Mencius said:
“The essence of ren (benevolence) is serving one’s parents;
the essence of yi (righteousness) is following one’s elder brothers.
The essence of zhi (wisdom) is understanding these two and never abandoning them;
the essence of li (ritual propriety) is giving them proper form and refinement;
the essence of yue (music/joy) is delighting in these two –
and when this delight arises, it cannot be stopped.
When it cannot be stopped, one spontaneously dances for joy, leaping and waving hands without thinking.”
孟子曰:「仁之實,事親是也;義之實,從兄是也。智之實,知斯二者弗去是也;禮之實,節文斯二者是也;樂之實,樂斯二者,樂則生矣;生則惡可已也,惡可已,則不知足之蹈之、手之舞之。」
Note
This passage from Mencius: Li Lou I offers a profound grounding of Confucian ethics in everyday family life, illustrating the principle that “Dao is not distant from people” and that moral cultivation begins with concrete human bonds.
Family as the moral origin
The Five Constant Virtues of Confucianism – benevolence, righteousness, wisdom, ritual, and joy – are not abstract ideals but rooted in the most fundamental human relationships: filial care for parents and respect for elder siblings.
From this ethical foundation, all virtue naturally grows and culminates in heartfelt joy and spontaneous expression. Morality must grow from genuine feeling, not external compulsion.
The unity of the Five Virtues
Benevolence (care) and righteousness (order) form the core content; wisdom discerns and upholds them; ritual gives them structured expression; and joy is their spontaneous emotional fulfillment.
Together, they form an integrated moral–affective cycle where ethical action becomes a source of deep happiness.
Joy (Yue) as ethical fulfillment
Confucian “joy” is not hedonistic pleasure but the inner satisfaction of living virtuously. When one sincerely practices filial and fraternal duties, joy wells up irresistibly, leading to spontaneous dance – a vivid image drawn from the Book of Songs (Book of Poetry):
“When emotion stirs within, it flows out in words… until one dances without knowing why.”
A response to Mohist and Legalist ethics
Against Mohist “universal love” (which erased familial distinctions) and Legalist suppression of private sentiment, Mencius insisted that universal care must begin with particular love.
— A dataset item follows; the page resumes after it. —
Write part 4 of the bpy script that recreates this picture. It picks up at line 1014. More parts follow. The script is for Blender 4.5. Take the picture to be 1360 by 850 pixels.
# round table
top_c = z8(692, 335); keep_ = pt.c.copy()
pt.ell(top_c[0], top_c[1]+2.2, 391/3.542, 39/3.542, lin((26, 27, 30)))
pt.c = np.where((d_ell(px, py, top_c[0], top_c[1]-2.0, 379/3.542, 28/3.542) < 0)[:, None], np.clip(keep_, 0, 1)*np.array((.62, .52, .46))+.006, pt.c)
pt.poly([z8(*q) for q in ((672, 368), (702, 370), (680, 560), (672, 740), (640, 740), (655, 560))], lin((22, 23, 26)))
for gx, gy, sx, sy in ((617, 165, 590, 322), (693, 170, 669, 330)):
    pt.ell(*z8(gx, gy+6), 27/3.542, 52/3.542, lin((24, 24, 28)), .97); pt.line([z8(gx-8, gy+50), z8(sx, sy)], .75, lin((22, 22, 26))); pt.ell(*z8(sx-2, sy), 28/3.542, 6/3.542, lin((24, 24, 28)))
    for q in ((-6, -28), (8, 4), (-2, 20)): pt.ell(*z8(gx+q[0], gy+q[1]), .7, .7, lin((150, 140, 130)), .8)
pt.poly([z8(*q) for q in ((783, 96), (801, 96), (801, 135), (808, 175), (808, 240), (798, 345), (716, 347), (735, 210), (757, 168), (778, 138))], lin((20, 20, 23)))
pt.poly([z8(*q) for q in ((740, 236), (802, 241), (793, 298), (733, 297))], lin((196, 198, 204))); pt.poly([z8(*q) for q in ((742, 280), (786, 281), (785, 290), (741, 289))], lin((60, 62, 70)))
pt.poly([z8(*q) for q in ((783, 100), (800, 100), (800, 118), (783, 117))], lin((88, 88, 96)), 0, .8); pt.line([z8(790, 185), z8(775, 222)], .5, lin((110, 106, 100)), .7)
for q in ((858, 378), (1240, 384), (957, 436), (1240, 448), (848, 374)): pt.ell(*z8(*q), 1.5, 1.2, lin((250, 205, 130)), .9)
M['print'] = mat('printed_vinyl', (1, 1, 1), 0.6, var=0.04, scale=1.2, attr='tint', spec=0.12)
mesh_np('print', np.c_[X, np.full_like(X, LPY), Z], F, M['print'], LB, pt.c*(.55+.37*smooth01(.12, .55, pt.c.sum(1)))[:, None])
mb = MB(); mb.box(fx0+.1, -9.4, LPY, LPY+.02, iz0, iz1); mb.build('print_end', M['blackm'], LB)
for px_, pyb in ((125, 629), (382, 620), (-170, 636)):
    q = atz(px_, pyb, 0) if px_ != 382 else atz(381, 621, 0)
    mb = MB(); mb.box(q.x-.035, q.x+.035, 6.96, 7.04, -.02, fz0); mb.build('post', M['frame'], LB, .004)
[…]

To deny “serving parents” is to abandon humanity itself.
Neo-Confucian debates on principle and emotion
- Zhu Xi emphasized that ritual and music must rest on “substance” – real moral feeling – or they become empty formalities.
- Wang Yangming later linked this to “innate knowing” (liangzhi), whose first stirrings appear in our natural love for family.
Mencius reminds us: true character formation starts in the home, where children learn virtue through lived experience – and discover that doing good feels deeply joyful.
In essence: From filial piety to spontaneous dance – this is the Confucian vision of a life both morally grounded and radiantly alive.